“No tengo tiempo para deprimirme porque siempre estoy trabajando”, me dice Dora Malo, la actriz de Sahagún que desde hace treinta años encarna a Doña Eutropia, una campesina vieja y deslenguada del Sinú, que a medida que pasan los años, encara las soledades y desatinos de la globalización, con todo lo maravilloso y perverso que eso arrastra.
“Ahora los campesinos tienen el celular en el bolsillo. No son los mismos de antes”. dice Dora.
Doña Eutropia surgió de uno de los cuentos míticos de Guillermo Valencia Salgado, el Compae Goyo, “El tambor del diablo”, que ella llevó a escena con José Domínguez de la Espriella en su tierra natal.
Dora ha representado otros personajes como Zoila, la mujer del borrachín Colacho, y a María, la mujer que el marido encierra con llave, luego de descubrirla en un desliz de piel, en la obra de Darío Fo y Franca Rame.
Dora conoció a Alberto Borja en uno de sus peregrinajes escénicos, y desde que empezaron a hablar de teatro no han cesado de compartir perplejidades que surgen entre los silencios, los diálogos y las escenas.
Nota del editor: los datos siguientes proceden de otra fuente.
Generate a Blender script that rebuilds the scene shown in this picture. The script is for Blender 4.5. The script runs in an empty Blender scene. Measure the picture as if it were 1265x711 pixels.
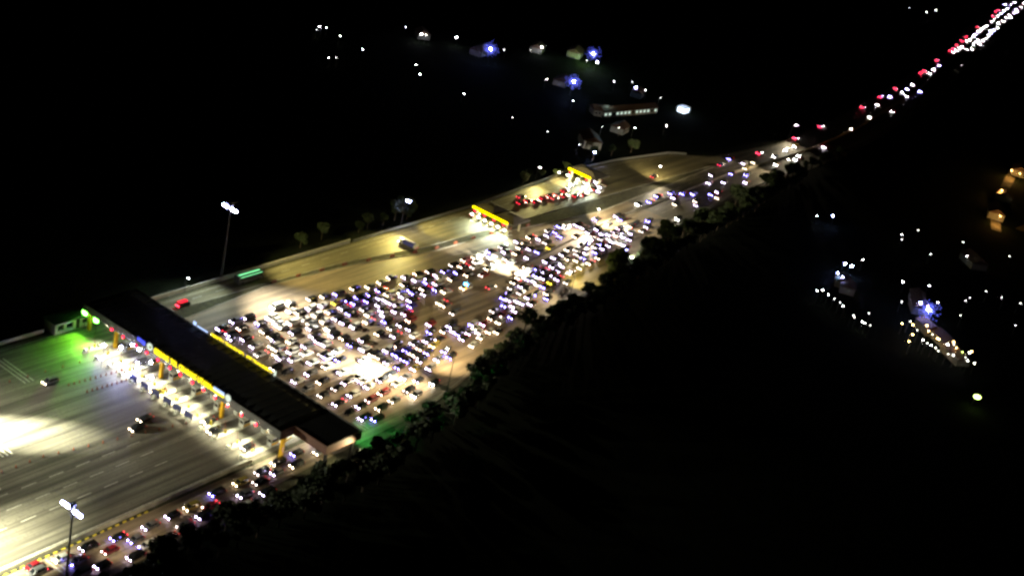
import bpy, math, random
from mathutils import Vector, Matrix
R = math.radians
scene = bpy.context.scene
col = scene.collection

# ---------------------------------------------------------------- camera
cd = bpy.data.cameras.new('camera'); cam = bpy.data.objects.new('camera', cd); col.objects.link(cam)
cd.sensor_width = 36; cd.lens = 36 * 1681.3 / 1265; cd.clip_start = 1; cd.clip_end = 9000
cam.matrix_world = Matrix(((.58483, .22567, -.77913, -300), (-.78258, .40967, -.46876, -245), (.2134, .88388, .41619, 207.14), (0, 0, 0, 1)))
scene.camera = cam

# ---------------------------------------------------------------- night sky
w = bpy.data.worlds.new('World'); scene.world = w; w.use_nodes = True
nt = w.node_tree; sk = nt.nodes.new('ShaderNodeTexSky'); sk.sky_type = 'NISHITA'; sk.sun_disc = False
sk.sun_elevation = R(-4); sk.sun_rotation = R(200)
nt.links.new(sk.outputs[0], nt.nodes['Background'].inputs[0]); nt.nodes['Background'].inputs[1].default_value = .004
vs = scene.view_settings; vs.view_transform = 'Standard'; vs.look = 'None'; vs.exposure = 0; vs.gamma = 1
cy = scene.cycles
cy.pixel_filter_type = 'GAUSSIAN'; cy.filter_width = 3.1
cy.max_bounces = 3; cy.diffuse_bounces = 2; cy.glossy_bounces = 2; cy.transmission_bounces = 2
cy.sample_clamp_indirect = 2; cy.sample_clamp_direct = 0; cy.use_light_tree = True
cy.caustics_reflective = False; cy.caustics_refractive = False
cy.use_denoising = True; cy.denoiser = 'OPENIMAGEDENOISE'; cy.denoising_input_passes = 'RGB_ALBEDO_NORMAL'
rnd = random.Random(7)

# ---------------------------------------------------------------- materials
def mat(name, c, rough=.7, metal=0, noise=0, scale=2, stretch=(1, 1, 1), bump=0, c2=None, coat=0, spec=.5, detail=5):
    m = bpy.data.materials.new(name); m.use_nodes = True; t = m.node_tree; b = t.nodes['Principled BSDF']
    b.inputs['Base Color'].default_value = (*c, 1); b.inputs['Roughness'].default_value = rough; b.inputs['Metallic'].default_value = metal
    b.inputs['Coat Weight'].default_value = coat; b.inputs['Specular IOR Level'].default_value = spec
    if noise:
        tc = t.nodes.new('ShaderNodeTexCoord'); mp = t.nodes.new('ShaderNodeMapping'); mp.inputs['Scale'].default_value = stretch
        nz = t.nodes.new('ShaderNodeTexNoise'); nz.inputs['Scale'].default_value = scale; nz.inputs['Detail'].default_value = detail
        t.links.new(tc.outputs['Object'], mp.inputs[0]); t.links.new(mp.outputs[0], nz.inputs[0])
        cr = t.nodes.new('ShaderNodeValToRGB'); k = c2 or tuple(x * (1 - noise) for x in c)
        cr.color_ramp.elements[0].position = .34; cr.color_ramp.elements[0].color = (*k, 1)
        cr.color_ramp.elements[1].position = .66; cr.color_ramp.elements[1].color = (*c, 1)
        t.links.new(nz.outputs[0], cr.inputs[0]); t.links.new(cr.outputs[0], b.inputs['Base Color'])
        if bump:
            bp = t.nodes.new('ShaderNodeBump'); bp.inputs['Strength'].default_value = bump
            t.links.new(nz.outputs[0], bp.inputs['Height']); t.links.new(bp.outputs[0], b.inputs['Normal'])
    return m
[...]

En esos paréntesis escénicos, nacieron dos hijos: Clary y Rodrigo, que también terminaron involucrados apasionadamente en el teatro, y no paran de hablar y de vivir dentro del río torrencial e imparable del arte dramático, a pesar de los vientos adversos que sacuden la cultura en Cartagena. A pesar de los poderes ocultos, visibles y nefastos que torpedean procesos culturales estables en la ciudad.
Alberto Borja nació en la casa donde años después crearía junto con Dora en 2007, la corporación cultural Caza Teatro, que en los últimos ocho años abrió sus puertas al teatro en el Pie de la Popa, como sala concertada del Ministerio de Cultura, para un auditorio de medio centenar de espectadores convidados semanalmente.
SI LAS PAREDES HABLARAN
Si las paredes susurraran secretos es probable que una multitud de niños, jóvenes, adultos mayores, dejara escapar una sonrisa, una carcajada, una voz: “Alberto me ha hecho reír aquí”, “Dora me hace reír con solo escucharla”, “ aquí vi y escuché por primera vez a los cuenteros y a los teatreros”, “Aquí vi la versión de El Pachanga y la Cándida Eréndira”, “Fue aquí donde escuché los cuentos de las Mil y una Noches”. Pero como en las historias tristes, no habrá más teatro en esta casa donde
Alberto nació, porque en su calle natal alguien construirá un circo, una empresa de pompas fúnebres, un refugio de hombres solos condenados a un destino incierto.
Alguien comprará el aire donde antes alguien respiraba el teatro.
Caza Teatro fue además el gran laboratorio pedagógico y formativo de un semillero de narradores orales y de actores y actrices niños y niñas y jóvenes de Cartagena.
Crearon seis versiones del Concurso de Narradores Orales Estudiantiles, una labor extraordinaria que colmaba el Teatro Adolfo Mejía con una audiencia estudiantil festiva que asistía para escuchar a sus compañeros de aulas contando el cuento. Ese concurso al parecer quedará truncado como todo lo bueno que se emprende en Cartagena, sin otro presupuesto que el de la imaginación y las ganas de fomentar la creatividad regional. Caza Teatro promovió el gran Festival Cuentiarte , con invitados nacionales e internacionales.
EL TEATRO EN OTRA PARTE
Dora y Alberto están esperando que les pregunte las razones poderosas que han tenido para irse de Cartagena, pero ellos solo me cuentan que “se ha cerrado un ciclo en Cartagena”. Un silencio profundo surca la distancia entre las palabras y las respuestas. No huyen de nadie ni de nada, porque este par de quijotes legítimos y admirables solo han sembrado teatro en una ciudad que carece de políticas públicas sostenidas en cuanto al sector de la cultura.
Se establecerán en Fusagasugá en donde no hay una sala teatral como Caza Teatro.
“No hemos parado de trabajar. La semana entrante participaremos en un festival teatral en Bello Antioquia”, dice Alberto.
La gente del barrio pregunta. El teatro de la historia no se detiene.